Since we delayed 1_5_5 upgrade to not have it activate, this deletes 1_5_5 if it exists. And then stages both 1_5_5 and 1_5_6. The 1_5_5 will immediately jump to 1_5_6 at the upgrade activation point. This is done because we pushed the 1_5_5 upgrade out into the future to stop it from activating until the 1_5_6 release. By staging both, a restart is NOT needed.

Verify no IPv6 address in config.toml

The providers used in scripts older than casper-node-launcher version 1.0.4 changed to return IPv6 addresses. If you have this enabled on your server and have not updated it is possible that automatic generation of IP address is using IPv6 and not compatible with the Casper network.

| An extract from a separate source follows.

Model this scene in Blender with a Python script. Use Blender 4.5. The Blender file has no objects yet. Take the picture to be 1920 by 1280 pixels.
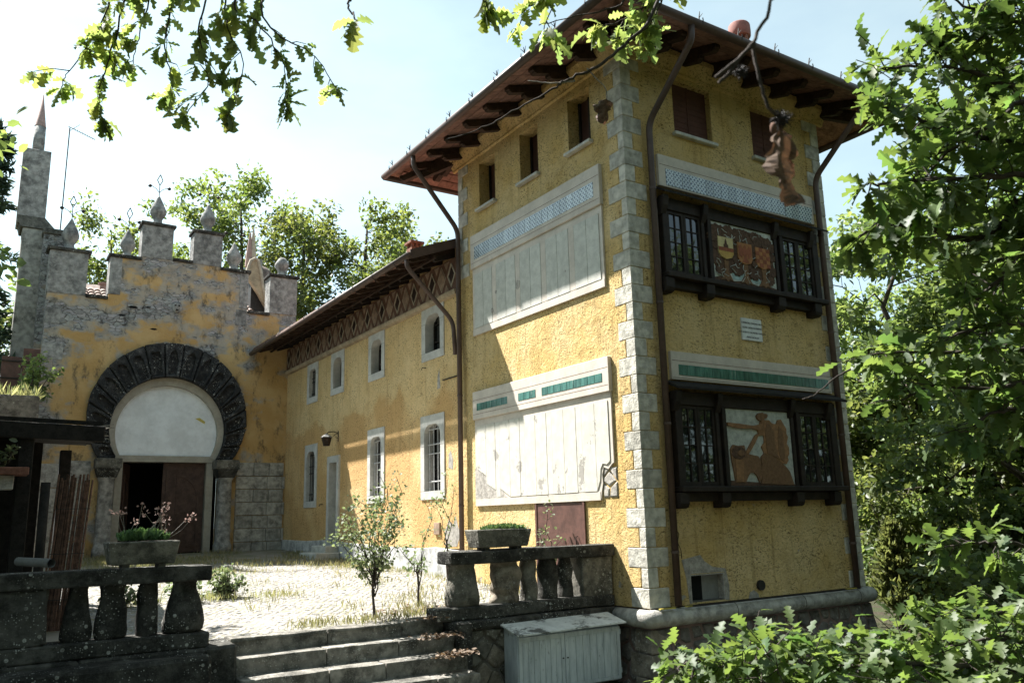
import bpy, bmesh, math, random
import numpy as np
from mathutils import Vector, Matrix, noise
from mathutils.geometry import tessellate_polygon

# ------------------------------------------------------------------ camera
sc = bpy.context.scene
COL = sc.collection
CAM = np.array([-9.0128, -10.0863, 1.4338]); YAW, PIT, ROL = (math.radians(a) for a in (33.203, 11.906, -1.4695)); FPX = 1561.19
_f = np.array([math.sin(YAW)*math.cos(PIT), math.cos(YAW)*math.cos(PIT), math.sin(PIT)])
_r = np.array([math.cos(YAW), -math.sin(YAW), 0.0]); _u = np.cross(_r, _f)
RR = _r*math.cos(ROL)+_u*math.sin(ROL); UU = -_r*math.sin(ROL)+_u*math.cos(ROL); FF = _f
cd = bpy.data.cameras.new('camera'); cam = bpy.data.objects.new('camera', cd); COL.objects.link(cam)
cd.sensor_width = 36; cd.sensor_fit = 'HORIZONTAL'; cd.lens = 36*FPX/1920; cd.clip_start = 0.05; cd.clip_end = 2000
cd.dof.use_dof = True; cd.dof.focus_distance = 15.0; cd.dof.aperture_fstop = 8.0
m = Matrix.Identity(4)
for i in range(3):
    m[i][0] = RR[i]; m[i][1] = UU[i]; m[i][2] = -FF[i]; m[i][3] = CAM[i]
cam.matrix_world = m
sc.camera = cam
sc.cycles.max_bounces = 6; sc.cycles.diffuse_bounces = 3; sc.cycles.glossy_bounces = 2; sc.cycles.transmission_bounces = 4; sc.cycles.caustics_reflective = False; sc.cycles.caustics_refractive = False
# ------------------------------------------------------------------ sky, sun, exposure
SUN = Vector((-1.0, 1.9, 2.95)).normalized()
ELEV = math.asin(SUN.z); AZ = math.atan2(SUN.x, SUN.y)
sc.view_settings.view_transform = 'Standard'; sc.view_settings.look = 'None'
sc.view_settings.gamma = 1.0; sc.view_settings.exposure = 1.88; sc.view_settings.use_curve_mapping = False
CLOUD = 1.38
w = bpy.data.worlds.new('World'); sc.world = w; w.use_nodes = True
nt = w.node_tree; nt.nodes.clear()
sky = nt.nodes.new('ShaderNodeTexSky'); sky.sky_type = 'NISHITA'; sky.sun_disc = False
sky.sun_elevation = ELEV; sky.sun_rotation = AZ; sky.altitude = 300; sky.air_density = 1.0; sky.dust_density = 1.2; sky.ozone_density = 1.5
tc = nt.nodes.new('ShaderNodeTexCoord')
mp = nt.nodes.new('ShaderNodeMapping'); mp.inputs['Scale'].default_value = (1.0, 1.0, 2.6); mp.inputs['Location'].default_value = (0.35, 0.1, 0.3)
ns = nt.nodes.new('ShaderNodeTexNoise'); ns.inputs['Scale'].default_value = 2.1; ns.inputs['Detail'].default_value = 6; ns.inputs['Roughness'].default_value = 0.55
rp = nt.nodes.new('ShaderNodeValToRGB'); rp.color_ramp.elements[0].position = 0.30; rp.color_ramp.elements[1].position = 0.60; rp.color_ramp.elements[0].color = (0.62, 0.62, 0.62, 1)
mx = nt.nodes.new('ShaderNodeMix'); mx.data_type = 'RGBA'
cl_ = nt.nodes.new('ShaderNodeHueSaturation'); cl_.inputs['Saturation'].default_value = 0.22; cl_.inputs['Value'].default_value = CLOUD
nt.links.new(sky.outputs['Color'], cl_.inputs['Color']); nt.links.new(cl_.outputs[0], mx.inputs['B'])
bg = nt.nodes.new('ShaderNodeBackground'); bg.inputs['Strength'].default_value = 0.05
wo = nt.nodes.new('ShaderNodeOutputWorld')
L = nt.links.new
L(tc.outputs['Generated'], mp.inputs['Vector']); L(mp.outputs[0], ns.inputs['Vector']); L(ns.outputs['Fac'], rp.inputs['Fac'])
L(rp.outputs['Color'], mx.inputs['Factor']); L(sky.outputs['Color'], mx.inputs['A']); wb = nt.nodes.new('ShaderNodeMix'); wb.data_type = 'RGBA'; wb.blend_type = 'MULTIPLY'; wb.inputs['Factor'].default_value = 1.0; wb.inputs['B'].default_value = (0.82, 1.02, 1.04, 1)
L(mx.outputs['Result'], wb.inputs['A']); L(wb.outputs['Result'], bg.inputs['Color']); L(bg.outputs[0], wo.inputs['Surface'])
sl = bpy.data.lights.new('sun', 'SUN'); sl.energy = 5.0; sl.angle = math.radians(0.53); sl.color = (1.0, 0.965, 0.92)
so = bpy.data.objects.new('sun', sl); COL.objects.link(so); so.rotation_euler = SUN.to_track_quat('Z', 'Y').to_euler(); so.location = (0, 0, 60)

def at(px, py, dep):
    """point on the line of sight through a photo pixel, dep metres in front of the camera"""
    return CAM + dep*(FF + RR*(px-960)/FPX - UU*(py-640)/FPX)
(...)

This will leave your node isolated after the upgrade.

You can grep the config file to look at what is set with grep -R public_address /etc/casper/1_5_6/config.toml

$ grep -R public_address /etc/casper/1_5_6/config.toml
public_address = '3.141.141.131:0'

Notice a normal IPv4 address in the format XXX.XXX.XXX.XXX:0. If you see something like 2b02:c307:2042:360::1:0 then you have a bad IP. Edit /etc/casper/1_5_6/config.toml and change public_address to hold your nodes public IPv4 address and don't forget the trailing :0.

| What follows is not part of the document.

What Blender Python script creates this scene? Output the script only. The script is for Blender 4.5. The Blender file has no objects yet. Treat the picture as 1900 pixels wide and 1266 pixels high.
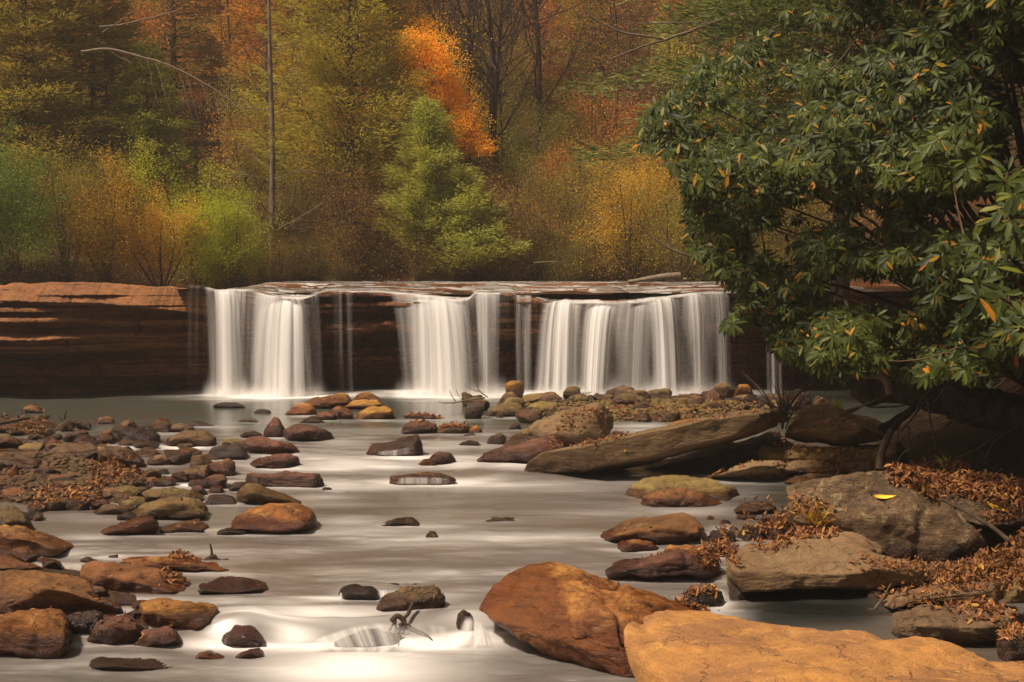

Verifying Successful Staging

After you have successfully executed the above commands, wait a few minutes for a new block to be issued before checking that your node is correctly staged with the upgrade. After a few minutes, take a look at your status end-point, as follows:

curl -s http://127.0.0.1:8888/status | jq .next_upgrade

You should expect this output if properly staged, prior to upgrading:

$ curl -s localhost:8888/status | jq .next_upgrade
{
  "activation_point": 12509,
  "protocol_version": "1.5.5"
}

If you see null after waiting for a few minutes, then your upgrade staging was not executed successfully.

To confirm 1_5_6 exists we can looks for the chainspec.toml activation point:

 $ grep 'activation_point' /etc/casper/1_5_6/chainspec.toml
 activation_point = 12509

If you get file not found or see a different activation_point, something is wrong.